E.D.Mich.: Carpenter doesn’t apply where CSLI was obtained nearly a year before

The SCA request for CSLI was issued here nearly a year before Carpenter. The good faith exception applies, and there will be no exclusion. United States v. Williams, 2018 U.S. Dist. LEXIS 129639 (E.D. Mich. Aug. 2, 2018):

Williams also argues that the retroactive application of Carpenter under Griffith and the application of the good faith doctrine are mutually exclusive legal doctrines. Carpenter, while recognizing that obtaining CSLI without a warrant is a Fourth Amendment violation, does not discuss how lower courts should retroactively apply the exclusionary rule. Instead, discretion is left to the lower courts to work through an exclusionary rule analysis. This is evident in United States v. Chavez, 894 F.3d 593 (4th Cir. 2018). In Chavez the Court recognized that Griffith gave Carpenter retroactive application and, consequently, found the Government committed a Fourth Amendment violation when it obtained the CSLI without a warrant. Id. at 608. However, the Chavez Court correctly continued through an exclusionary rule analysis, finding that the exclusionary rule would not apply because of the good faith exception. Id. Chavez recognized that a Fourth Amendment violation occurred — as Griffith demands — but did not find that the exclusionary rule automatically applied as Williams contends. The Court finds the Fourth Circuit reasoning compelling and dismisses Williams’ argument.

The Government argues that law enforcement relied in good faith on the existing legal authority of § 2703(d) to obtain the CSLI. Carpenter invalidated § 2703(d) almost a year later. The Government contends reliance on a then current statute to obtain evidence falls into the “good faith” exception announced in Krull. To reinforce its argument, the Government cites numerous cases from multiple circuits where courts found CSLI obtained by § 2703(d) falls into the good faith exception. Pembrook, 876 F.3d at 823; United States v. Simmons, 2:16cr130, 2017 WL 6388956 (E.D. Va., December 14, 2017); United States v. Brown, 2:17-cr-00047, 2017 WL 3428300 (C.D. Cal., August 7, 2017); United States v. Gray, No. CR-15-08076, 2017 WL 3675383, *6 (D. Arizona, August 25, 2017); Chavez, 894 F.3d at 608.

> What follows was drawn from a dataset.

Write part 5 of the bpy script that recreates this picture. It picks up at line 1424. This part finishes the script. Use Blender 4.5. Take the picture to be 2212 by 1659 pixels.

The Court agrees with the Government: the Government acted with good faith and, consequently, no deterrent effect would arise out of the Court’s use of the exclusionary rule. Krull notes that the use of the exclusionary rule when investigators rely on a statute later overturned would have no deterrent effect on police. The Court stated, “penalizing the officer for the [legislature’s] error… cannot logically contribute to … deterrence.” Krull, 480 U.S. at 1167. Without any deterrent effect, the Court will not apply the exclusionary rule.